Using electron microscopy, chemical compositions can be determined by measuring the characteristic x-rays emitted from the material due to excitation by the impinging electron beam. Using energy dispersive x-ray analysis (typical on scanning electron microscopes) or wave length dispersive x-ray analysis (typical on electron microprobes), chemical composition of the surface reaction product and underlying alloy can be determined, especially as a function of depth to determine changes.

Examples are shown in Figures 1 and 2 for a commercial Ni-base alloy. As more Cr-rich oxide forms on the surface at longer time and higher temperature exposures, Cr becomes depleted from the underlying alloy (Figure 2), which can affect the mechanical properties. Eventually, such depletion will lead to an accelerated corrosion rate and component failure. This type of characterization is essential to modeling the long-term (50-250kh) performance of this and other materials and predicting lifetimes and maximum use temperatures.

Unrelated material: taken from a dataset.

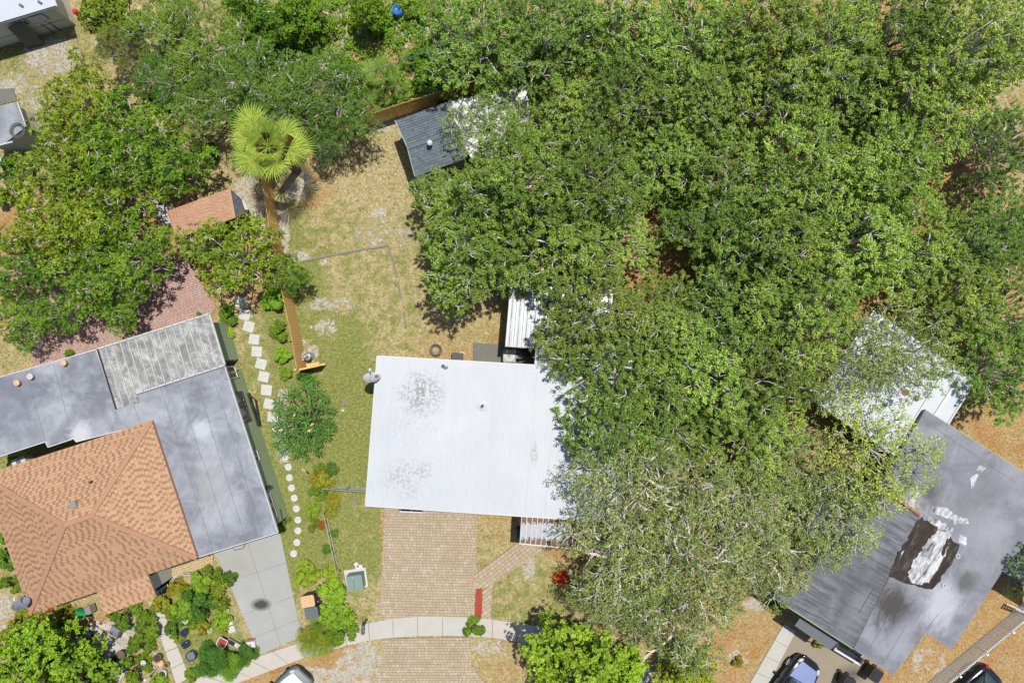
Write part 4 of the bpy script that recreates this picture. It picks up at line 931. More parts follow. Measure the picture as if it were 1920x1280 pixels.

Figure 1. Secondary electron scanning electron microscope cross-section image of commercial alloy 230 (Ni-22wt.%Cr-14W) after 5,000h at 1000°C in laboratory air. The specimen was Cu-plated before mounting to protect the surface oxide. The data from the scan line is one of the profiles in Figure 2.

More sophisticated characterization techniques are used to study the mechanisms of degradation. For example, ¹⁸O tracers can be used to determine the growth mechanism of the surface oxide or scale.^2,3 X-ray diffraction (XRD) is commonly used to identify phase composition. In-situ XRD can help to understand phase transformations and dynamic phenomena that occur during service at high temperature.^4,5

Figure 2. Electron microprobe Cr composition profiles from samples of alloy 230 exposed at three different conditions in laboratory air. Near the surface, the Cr content is higher due to the formation of a Cr-rich oxide. Beneath the external scale, the alloy is depleted in Cr depending on the exposure time and temperature.

Analytical transmission electron microscopy is used to study the thermally grown scale at even higher magnifications and can identify the location of dopants.⁶ Surface analytical techniques (e.g., auger or x-ray photoelectron spectroscopy) can identify the composition and chemical state of thin surface reaction products and interface segregants.⁷ Currently, new characterization techniques are being explored to study the proposed role of hydrogen in degrading materials exposed to steam or exhaust gas (containing H₂O).³

References

1. B. Gleeson, "Thermal Barrier Coatings for Aeroengine Applications," J. Prop. Power, 22 (2006) 375-383.
2. B. A. Pint, J. R. Martin and L. W. Hobbs, "18O/SIMS Characterization of the Growth Mechanism of Doped and Undoped ?-Al2O3," Oxid. Met. 39 (1993) 167-95.
3. W. J. Quadakkers, J. Zurek, and M. Hänsel, "Effect of water vapor on high temperature oxidation of FeCr alloys," JOM 61(7) (2009) 44-50.
4. B. A. Pint, S. A. Speakman, C. J. Rawn and Y. Zhang, "Deformation and Phase Transformations During Cyclic Oxidation of Ni-Al and Ni-Pt-Al," JOM 58(1) (2006) 47-52.
5. P. Y. Hou, A. P. Paulikas, and B. W. Veal, "Growth Strains in Thermally Grown Al2O3 Scales Studied Using Synchrotron Radiation," JOM 61(7) (2009) 51-55.
6. B. A. Pint and K. L. More, "Characterization of Alumina Interfaces in TBC Systems," J. Mater. Sci. 44 (2009) 1676-86.
7. P. Y. Hou, "Segregation Phenomena at Thermally Grown Al2O3 Alloy Interfaces," Annu. Rev. Mater. Res., 38 (2008) 275-98.